Senin, 08 Desember 2008

Peluk


Kata-kata inilah yang paling sering kau tuliskan di bawah deretan kata dunia mayamu. Entah apakah kau memang haus dekapan atau kau menyediakan orang lain untuk bisa bersandar di pundakmu. Aku sendiri masih tidak tahu sampai saat ini. Terakhir kali kau berkirim kabar denganku tidak ada kata itu di tempat biasanya. Mungkin kau terlupa atau sudah tidak menganggap itu hal penting lagi untuk diketahui. Padahal deret kata yang lain masih menyisakan secuplik kata itu di epilog.

Kau selalu berkata padaku bahwa peluk berarti bahagia karena kita seperti membagi beban diri kita kepada orang lain. Dan kau selama ini selalu melakukan itu setiap kali kau berkeluh kesah. Ya, hanya sekedar genggam erat yang terjadi. Tapi bagimu, dekap itu adalah hal paling berharga yang bisa dilakukan. Aku masih ingat ketika bulan purnama melihat kita berpeluk saling melegakan di hamparan tanah lapang itu. Peluk yang membuat kita berkata bahwa tidak mau kehilangan satu sama lain.

Aku mendadak menjadi orang linglung semenjak saat itu. Seperti orang yang tak tentu arah. Berjalan berdasarkan naluri yang terkadang malah menjerumuskan ke jurang penuh nista. Aku tidak berharap semua akan begitu kacau seperti ini. Selama ini memang aku yang berbuat gara-gara. Merusak apa yang sudah terbangun dengan rapi. Menghancurkan harapan yang membuat orang lain mungkin akan depresi berhari-hari ketika mengalaminya.

Aku berusaha melakukan yang terbaik untuk memperbaiki semuanya. Kekacauan yang sudah kubuat. Pilihan yang harus diambil. Ketegaanku menghempaskanmu dari selubuk ruang hatiku. Oh aku lupa. Kau tidak mungkin terhempas kecuali kau melakukannya sendiri. Seperti bisma yang tidak akan pernah mati kecuali dia yang menghendaki. Begitulah diriku, tidak mungkin akan meninggalkan engkau pergi begitu saja. Kau mungkin yang akan perlahan demi perlahan membalikkan badan sembari berjalan menjauh.

Aku tidak pernah mengganggap engkau seperti layang-layang yang dengan mudah terbang melayang tinggi ke angkasa. Tapi bisa seenaknya kutarik dan kukendalikan sesuka hatiku. Aku suka melihatmu menawarkan dunia dengan segudang pengalaman dan pemikiran yang ada di dalammu. Dunia yang berusaha direkam dalam tiap lubuk bercampur kegirangan.

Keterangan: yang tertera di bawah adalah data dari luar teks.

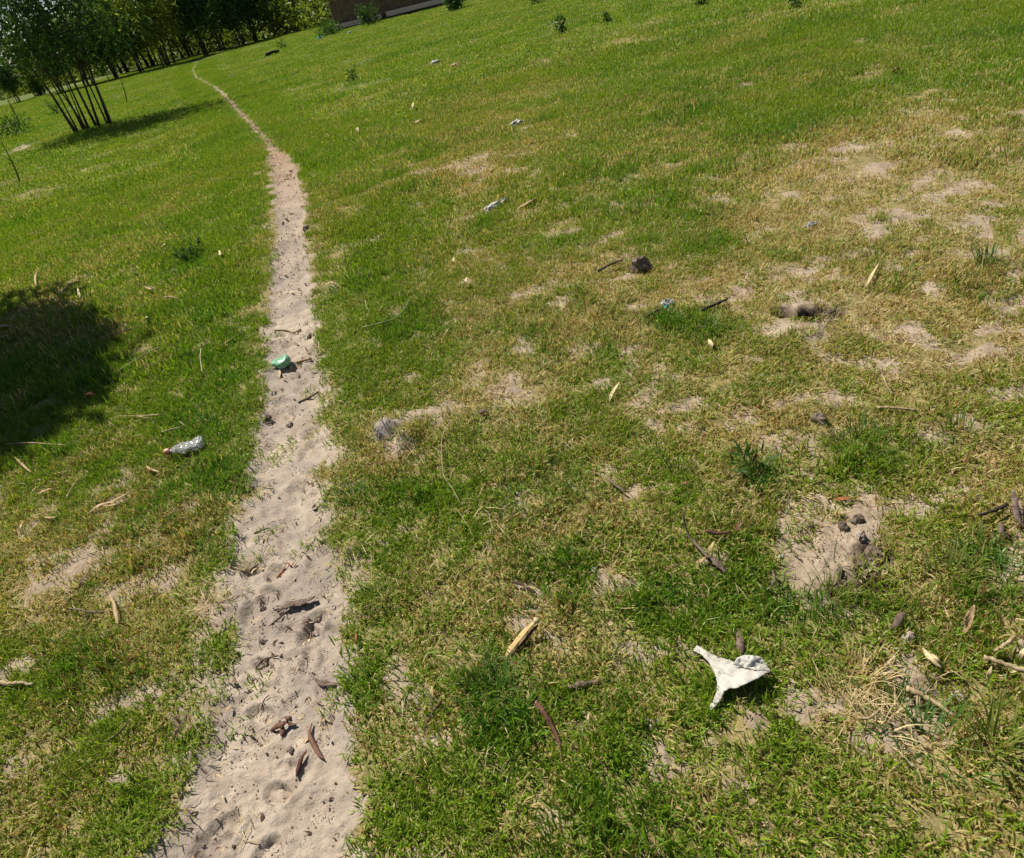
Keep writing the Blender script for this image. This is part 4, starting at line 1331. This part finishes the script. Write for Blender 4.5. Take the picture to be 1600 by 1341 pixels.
# right of the path, near
leaf('bark_curl', 'dark reddish curl of bark lying below the cut stick', [(831, 1094, .014), (846, 1107, .02), (857, 1124, .022), (868, 1145, .018), (876, 1168, .010)], .020, ROOT_RED, cat='bark', cup=-.7, prof='bark', tw=.2)
stick('twig', 'thin dark root above the cut stick on bare soil', [(799, 909, .018), (815, 913, .02), (836, 927, .014)], .006, .004, BARK_DARK, cat='twig')
leaf('bark_flake', 'grey brown curled bark flake with a shadow right of the cut stick', [(888, 1074, .012), (905, 1068, .022), (935, 1063, .012)], .022, BARK_GREY, cat='bark', cup=-.5, prof='bark')
leaf('dry_leaf', 'slim white straw leaf standing right of the dark bark curl', [(918, 1135, .015), (919, 1125, .035), (919, 1115, .04)], .008, LEAF_STRAW)
leaf('bark_flake', 'upright brown bark strip touching the top of the white rag', [(1152, 984, .012), (1156, 1000, .02), (1160, 1022, .016)], .026, BARK_GREY, cat='bark', cup=-.4, prof='bark')
leaf('rust_leaf', 'tiny rust red sliver of leaf right of the near footpath', [(556, 986, .018), (556, 996, .022), (555, 1007, .016)], .010, LEAF_RUST)
stick('stick', 'brown twig forking down from the dark root right of the footpath', [(690, 1096, .03), (676, 1113, .016), (662, 1140, .012)], .004, .003, BARK_DARK, cat='twig')
leaf('dry_husk', 'pale upright husk in the grass right of the near footpath', [(673, 1100, .016), (674, 1085, .04), (675, 1072, .05)], .014, LEAF_STRAW, cat='husk')
stick('twig', 'long brown twig curving down to the bare soil left of the sandy patch', [(1068, 798, .10), (1069, 815, .07), (1077, 838, .035), (1092, 855, .03), (1107, 872, .028)], .003, .0055, BARK_GREY, cat='twig')
leaf('bark_flake', 'split dark bark piece at the foot of the long curving twig', [(1106, 870, .02), (1120, 879, .022), (1137, 893, .012)], .026, BARK_GREY, cat='bark', cup=-.3, prof='bark', extra=(([(1112, 882, .012), (1124, 888, .014), (1136, 896, .008)], .012),))
leaf('dry_leaf', 'upright pale tan leaf at the fork of the long curving twig', [(1105, 866, .03), (1110, 856, .045), (1117, 845, .05)], .016, LEAF_TAN)
leaf('dry_leaf', 'flat pale leaf under the fork of the long curving twig', [(1087, 880, .014), (1095, 876, .02), (1104, 869, .02)], .016, LEAF_TAN)
stick('red_root', 'dark red root lying in the grass left of the sandy patch', [(1104, 829, .022), (1122, 834, .024), (1142, 831, .024)], .007, .005, ROOT_RED, cat='root')
leaf('brown_leaf', 'brown upright leaf beside the dark red root', [(1148, 832, .016), (1154, 823, .035), (1162, 814, .04)], .018, LEAF_BROWN)
stick('root_loop', 'grey curved root ending left of the dark hollow under the sandy patch', [(1208, 893, .02), (1211, 906, .03), (1206, 916, .022), (1196, 923, .014)], .005, .0045, BARK_GREY, cat='root')
stick('stick', 'dark straight stick pointing at the bark arch near the right edge', [(1529, 805, .026), (1545, 801, .028), (1560, 795, .03), (1574, 790, .03)], .004, .007, CHAR, cat='stick')
leaf('bark_arch', 'arched pale and dark bark strip at the right edge of the photo', [(1584, 762, .05), (1583, 780, .05), (1587, 800, .045), (1598, 820, .03), (1615, 828, .014)], .022, BARK_GREY, cat='bark', cup=-.6, prof='bark')
leaf('bark_flake', 'grey curved bark strip below the dark stick near the right edge', [(1562, 816, .03), (1566, 829, .028), (1578, 841, .014)], .020, BARK_GREY, cat='bark', cup=-.4, prof='bark')
leaf('brown_leaf', 'rust brown leaf along the top edge of the bare sandy patch', [(1303, 780, .016), (1318, 779, .022), (1336, 778, .016)], .020, LEAF_RUST)
leaf('bark_flake', 'dark upright bark piece below the dark hollow under the sandy patch', [(1394, 984, .014), (1403, 970, .03), (1412, 956, .03)], .020, BARK_GREY, cat='bark', cup=-.3, prof='bark')
leaf('dry_leaf', 'pale folded leaf in the lower right grass above the branched dry stem', [(1441, 1012, .02), (1456, 1028, .032), (1472, 1044, .02)], .024, LEAF_STRAW, cup=-.5, extra=(([(1455, 1020, .022), (1464, 1028, .034), (1473, 1036, .022)], .012),))
stick('branched_twig', 'dry branched tan stem lying in the lower right grass', [(1416, 1076, .03), (1440, 1086, .034), (1465, 1100, .034), (1492, 1119, .022)], .010, .004, TWIG_PALE, cat='stem', sides=(((1430, 1082, .03), (1427, 1070, .04), (1425, 1060, .045)), ((1438, 1086, .03), (1436, 1097, .03), (1442, 1108, .02)), ((1445, 1089, .03), (1450, 1077, .035), (1466, 1074, .03)), ((1434, 1085, .03), (1433, 1096, .03), (1434, 1105, .02))))
stick('stick', 'long pale stick running off the right edge of the lower grass', [(1537, 1027, .03), (1560, 1034, .03), (1585, 1043, .028), (1615, 1050, .025)], .008, .006, TWIG_PALE, cat='stick')
stick('stick', 'short pale stick slanting above the long pale stick at the right', [(1554, 1018, .03), (1570, 1007, .035), (1586, 994, .04)], .006, .005, TWIG_PALE, cat='stick')
leaf('dry_leaf', 'pale flake at the right edge beside the short slanting stick', [(1592, 1031, .02), (1597, 1021, .035), (1602, 1012, .03)], .014, LEAF_STRAW)
leaf('dry_leaf', 'tall brown dead leaf standing in the lower right grass', [(1506, 992, .014), (1514, 970, .06), (1522, 945, .10)], .026, LEAF_TAN, cat='leaf')
leaf('dry_leaf', 'pale twisted leaf hanging on stems at the lower right', [(1543, 1067, .02), (1546, 1053, .045), (1549, 1041, .06)], .012, LEAF_STRAW, tw=1.5)
stick('bent_straw', 'bent straw stalk at the foot of the lower right straw heap', [(1340, 1122, .02), (1358, 1122, .03), (1374, 1110, .04)], .005, .003, TWIG_PALE, cat='stalk')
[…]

Aku lebih suka melihatmu terbang bebas layaknya burung merpati. Mengepak sayap tanpa kenal lelah. Jelajahi sudut-sudut kota yang penuh keramaian. Melesat cepat kalau kau tidak melihat ada sesuatu yang mengharuskan engkau untuk terlibat. Tapi mendadak berhenti ketika ada amarah yang membumbung memberi tanda ke angkasa. Menunduk kepala seraya menajamkan indra untuk menilik lebih jelas apa yang terjadi. Apapun yang terjadi, kau akan tetap berkompromi dengan tujuanmu. Berhenti sejenak di sana. Menawarkan biduk perdamaian dan ketenangan. Perantara dua makhluk yang bertikai. Kalaupun kau tidak bisa memberikan damai di sana. Kau akan mengajak salah satu pihak yang kalah untuk pergi beranjak sebentar dan mendengar keluh kesah yang keluar dari mulutnya. Elusan sayap di punggung, kicau penyejuk, ataupun hanya cicit kecil dari paruhmu, sudah cukup membuat orang lain bisa berdiri tegak kembali. Menuai hidup yang penuh tantangan dengan penuh harapan.

Inilah yang sanggup aku lakukan saat ini. Hanya mengingat apa yang tersisa darimu. Engkau yang sekarang pergi entah kemana. Terakhir kali kau bilang kalau kau tidak mau lagi tergantung denganku. Aku sadar bahwa aku tidak terlalu baik untuk dijadikan tempat bergantung. Aku terlalu rapuh untukmu bergelanyut. Apalagi bagi kamu yang dikatakan berbadan besar oleh pamanmu.

Aku bukanlah orang yang bisa memberi ketenangan padamu setiap saat. Bahkan, aku mungkin adalah prahara yang sampai saat ini masih mengganggu hidupmu.

Aku tahu bahwa perlahan aku akan dienyahkan paksa dari obrolan biasamu. Tidak ada lagi keluh kesah yang akan mampir ke telingaku. Yang ada hanya punggung badanmu yang hanya bisa aku lihat dari kejauhan. Kau yang tampaknya sudah menemukan senyuman lain yang bisa membuatmu merasa nyaman, tanpa harus merasa terpaksa untuk berkata.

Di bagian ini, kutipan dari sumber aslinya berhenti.